Once upon a time, Snapchat was a simple app. You took a picture, you sent it to a friend, and it disappeared shortly after.
Nowadays, it’s a messaging app, a video sharing app and a news app. A face-swapping, dog-masking revolution in online communications.
But is it indecent? And are children being put at risk?
That’s what’s at the centre of an intriguing lawsuit made public on Thursday.
It focuses on the Discover function of Snapchat, a section in which publishers are falling over themselves to be seen.
It’s here where content made exclusively for Snapchat (in portrait orientation) comes from the likes of the Daily Mail, Vice, Buzzfeed and others*, and users are highly encouraged to read through stories and watch videos from those publications.
Stories such as “10 things he thinks when he can’t make you orgasm” from Cosmopolitan magazine.

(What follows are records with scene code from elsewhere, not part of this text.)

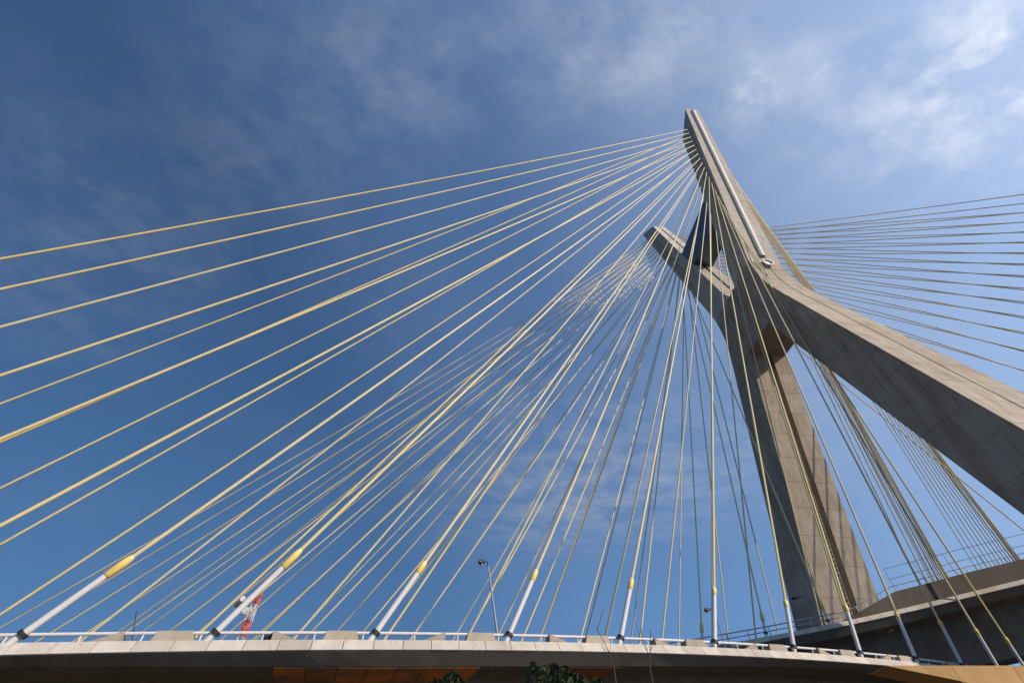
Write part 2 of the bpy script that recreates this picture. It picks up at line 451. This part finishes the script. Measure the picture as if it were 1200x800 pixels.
# strut between the two masts
st = MB()
zb, zt = 96.8, 105.6
d1, d2 = Dp(zb) - 0.30, Dp(zt) - 0.30
xb, xt = up_in(zb) + 0.3, up_in(zt) + 0.3
st.box8([(-xb, -d1, zb), (xb, -d1, zb), (xb, d1, zb), (-xb, d1, zb), (-xt, -d2, zt), (xt, -d2, zt), (xt, d2, zt), (-xt, d2, zt)])
strut = st.build('strut', M_STRUT, tower)
# ladders
def ladder(name, fx, z0, z1, sgn, side, w, step, parent, yoff=0.0, rr=0.035, rs=0.05, mat=M_LADDER):
    mbl = MB()
    n = 10
    pts = lambda y, off: [(sgn * (fx(z0 + (z1 - z0) * k / n) + off), y, z0 + (z1 - z0) * k / n) for k in range(n + 1)]
    for y in (-w / 2, w / 2):
        mbl.tube(pts(y + yoff, side * 0.12), rs, 5)
    z = z0 + 0.3
    while z < z1:
        x = fx(z) + side * 0.12
        mbl.tube([(sgn * x, -w / 2 + yoff, z), (sgn * x, w / 2 + yoff, z)], rr, 5)
        z += step
    return mbl.build(name, mat, parent)
def cage(name, fx, z0, z1, sgn, w, step, parent, yoff):
    mbl = MB()
    rings = []
    z, big = z0, False
    while z < z1:
        r_ = 1.0 if big else 0.87
        rings.append([(sgn * (fx(z) + 0.02 + 0.45 * r_ * math.sin(math.pi * k / 8)), yoff - w / 2 * r_ * math.cos(math.pi * k / 8), z) for k in range(9)])
        z += step * (0.3 if big else 0.7)
        if len(rings) % 2 == 0: big = not big
    mbl.loft(rings, closed=False)
    return mbl.build(name, M_LADDER, parent)
cage('ladder_cover', up_out, 78.0, 137.5, 1, 1.35, 0.42, mast_r, 0.12)
ladder('ladder', lambda z: lo_in(z) + 0.35, 20, 61.0, -1, -1, 0.55, 0.6, leg_l, -0.25)
ld = MB()
zc0 = 75.6
cx = float(np.interp(zc0, WZ, WO))
ring = [(cx + 0.42, 0.15 + 0.95 * math.cos(a), zc0 + 0.95 * math.sin(a)) for a in [2 * math.pi * k / 20 for k in range(21)]]
ld.tube(ring, 0.16, 6, False)
ld.tube([(cx - 0.25, 0.15, zc0), (cx + 0.28, 0.15, zc0)], 0.80, 20)
ld.build('ladder_landing', M_GALVP, waist)
# ------------------------------------------------------------------ decks
def profile(lip, box):
    return [(-0.42, -0.33), (0.06, -0.33), (0.06, -0.37), (0.33, -0.80), (0.37, -0.83), (-0.30, -lip), (-3.2, -lip - 0.10), (-4.6, -box),
            (-WID + 4.6, -box), (-WID + 3.2, -lip - 0.10), (-WID + 0.30, -lip), (-WID - 0.37, -0.83), (-WID - 0.33, -0.80), (-WID - 0.06, -0.37),
            (-WID - 0.06, -0.33), (-WID + 0.42, -0.33), (-WID + 0.42, -0.58), (-0.42, -0.58)]
def girder(line, i0, i1, lipf, box, root, name='girder'):
    rings = []
    n = int((i1 - i0) * 4) + 1
    for k in range(n):
        i = i0 + (i1 - i0) * k / (n - 1)
        rings.append([line.at(i, u, dz) for u, dz in profile(lipf(i), box(i) if callable(box) else box)])
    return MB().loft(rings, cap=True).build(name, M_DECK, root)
def strip(line, i0, i1, u0, u1, dz, name, mat, root):
    n = int((i1 - i0) * 4) + 1
    r = [[line.at(i0 + (i1 - i0) * k / (n - 1), u, dz) for u in (u0, u1)] for k in range(n)]
    return MB().loft(r, closed=False).build(name, mat, root)
def panels(line, i0, i1, root, per=5):
    n = int(round((i1 - i0) * per))
    for k in range(n):
        a, b2 = i0 + k / per + 0.0022, i0 + (k + 1) / per - 0.0022
        q = []
        for i in (a, b2):
            q.append([line.at(i, *c) for c in ((0.10, -0.335), (0.42, -0.80), (0.36, -0.84), (0.05, -0.40))])
        A, B = q
        jit = random.uniform(-0.008, 0.008)
        mb_ = MB().add(A + B, [(0, 1, 5, 4), (1, 2, 6, 5), (2, 3, 7, 6), (3, 0, 4, 7), (3, 2, 1, 0), (4, 5, 6, 7)])
        o = mb_.build('fascia_panel', M_PANEL, root)
        nrm = line.frame((a + b2) / 2)[1]
        o.location = o.location + nrm * jit
def tube_line(line, i0, i1, u, dz, rad, name, mat, root, n=8, per=4):
    k = max(2, int((i1 - i0) * per) + 1)
    return MB().tube([line.at(i0 + (i1 - i0) * j / (k - 1), u, dz) for j in range(k)], rad, n).build(name, mat, root, True)
lowdeck = thing('bridge_deck', LOWL.at(8), 'low curved concrete bridge deck with white rail and pale fascia along the bottom', 'bridge deck')
LIP = ([0, 8, 9, 10, 11, 12, 13, 14, 16, 60], [1.05, 1.06, 1.22, 1.34, 1.36, 1.33, 1.22, 1.08, 1.0, 1.0])
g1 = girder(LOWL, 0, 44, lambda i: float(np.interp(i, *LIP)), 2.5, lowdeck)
strip(LOWL, 0, 44, -0.45, -WID + 0.45, -0.572, 'road', M_ASPH, lowdeck)
panels(LOWL, 5.0, 20.0, lowdeck)
tube_line(LOWL, 2, 40, -0.17, 0.0, 0.072, 'guard_rail', M_WHITE, lowdeck)
tube_line(LOWL, 2, 40, -WID - 0.1, 0.02, 0.075, 'guard_rail', M_WHITE, lowdeck)
for bay in range(5, 18):
    for f in (0.28, 0.60, 0.92):
        p = LOWL.at(bay + f, -0.17, -0.33)
        MB().tube([p, LOWL.at(bay + f, -0.17, 0.0)], 0.04, 6).build('rail_post', M_WHITE, lowdeck)
def edge_block(line, i0, i1, h, root, u0=-0.50, u1=0.05, wedge=0):
    mbk = MB()
    if wedge == 0:
        t0, t1 = i0 + 0.018, i1 - 0.018
        q = [line.at(i0, u0, -0.328), line.at(i1, u0, -0.328), line.at(i1, u1, -0.328), line.at(i0, u1, -0.328),
             line.at(t0, u0, h), line.at(t1, u0, h), line.at(t1, u1 - 0.04, h), line.at(t0, u1 - 0.04, h)]
        mbk.box8(q)
        nm = 'edge_block'
    else:
        ia, ib = (i0, i1) if wedge > 0 else (i1, i0)
        q = [line.at(ia, u0, -0.328), line.at(ia, u1, -0.328), line.at(ib, u0, -0.328), line.at(ib, u1, -0.328), line.at(ib, u0, h), line.at(ib, u1, h)]
        mbk.add(q, [(0, 1, 3, 2), (2, 3, 5, 4), (0, 4, 5, 1), (0, 2, 4), (1, 5, 3)])
        nm = 'wedge_block'
    return mbk.build(nm, M_BLOCK, root)
WED = {6: 1, 7: -1, 8: 1, 9: -1, 10: 1, 11: -1, 12: -1, 13: 1, 14: -1, 15: 1}
for bay in range(6, 17):
    edge_block(LOWL, bay + 0.66, bay + 0.89, 0.06, lowdeck)
    if bay in WED:
        edge_block(LOWL, bay + 0.34, bay + 0.50, 0.06, lowdeck, wedge=WED[bay])
def soffit_glow_panels(i0, i1, mat, ua, ub):  # thin added panels that carry the painted orange glow
    n = int((i1 - i0) * 5)
    for k in range(n):
        a_, b_ = i0 + k / 5 + 0.003, i0 + (k + 1) / 5 - 0.003
        lip = lambda i: float(np.interp(i, *LIP))
        dzf = lambda i, u: -lip(i) - 0.10 * (-0.30 - u) / 2.9 - 0.012
        q = [line_pt for i in (a_, b_) for line_pt in (LOWL.at(i, ua, dzf(i, ua)), LOWL.at(i, ub, dzf(i, ub)))]
        lo_ = [p - Vector((0, 0, 0.04)) for p in q]
        MB().box8([lo_[0], lo_[1], lo_[3], lo_[2], q[0], q[1], q[3], q[2]]).build('soffit_glow_panel', mat, lowdeck)
soffit_glow_panels(9.4, 10.8, M_TERRA, -0.38, -3.1)  # M_TERRA is the painted orange lamp glow, not terracotta
soffit_glow_panels(11.4, 12.2, M_GLOW_DULL, -0.38, -3.1)
for i in (9.31, 15.3):
    p = LOWL.at(i, -0.30, -0.12)
    d_, r_, u_ = LOWL.frame(i)
    MB().tube([p - d_ * 0.16, p + d_ * 0.16], 0.17, 10).build('drain_lamp', M_DARK, lowdeck)

updeck = thing('bridge_deck', UPL.at(24), 'high curved concrete bridge deck passing overhead at right in front of the tower', 'bridge deck')
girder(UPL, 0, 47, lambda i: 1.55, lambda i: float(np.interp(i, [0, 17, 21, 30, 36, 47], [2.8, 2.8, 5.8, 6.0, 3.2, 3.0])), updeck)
strip(UPL, 0, 47, -0.45, -WID + 0.45, -0.572, 'road', M_ASPH, updeck)
panels(UPL, 20.0, 30.0, updeck)
tube_line(UPL, 16, 21.9, 0.0, 0.55, 0.06, 'guard_rail', M_GALV, updeck)
tube_line(UPL, 16, 21.9, 0.0, 0.1, 0.05, 'guard_rail', M_GALV, updeck)
for k in range(16 * 3, 66):
    MB().tube([UPL.at(k / 3, 0, -0.33), UPL.at(k / 3, 0, 0.55)], 0.05, 6).build('rail_post', M_GALV, updeck)
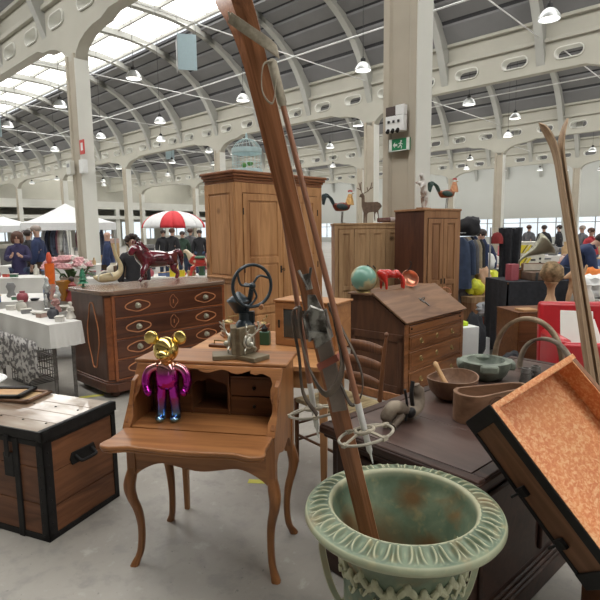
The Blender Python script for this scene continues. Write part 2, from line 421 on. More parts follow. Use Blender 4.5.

“Millions of parents in the United States today are unaware that Snapchat is curating and publishing this profoundly sexual and offensive content to their children,” reads the lawsuit, filed by “John Doe”, a 14-year-old from Los Angeles.
State law means he has been made anonymous, although we know he apparently has “good grades”.
In US law, a class-action lawsuit allows one party – in this case “John Doe” – to represent a potentially much larger group of people who could be compensated if Snapchat was to lose or settle the case.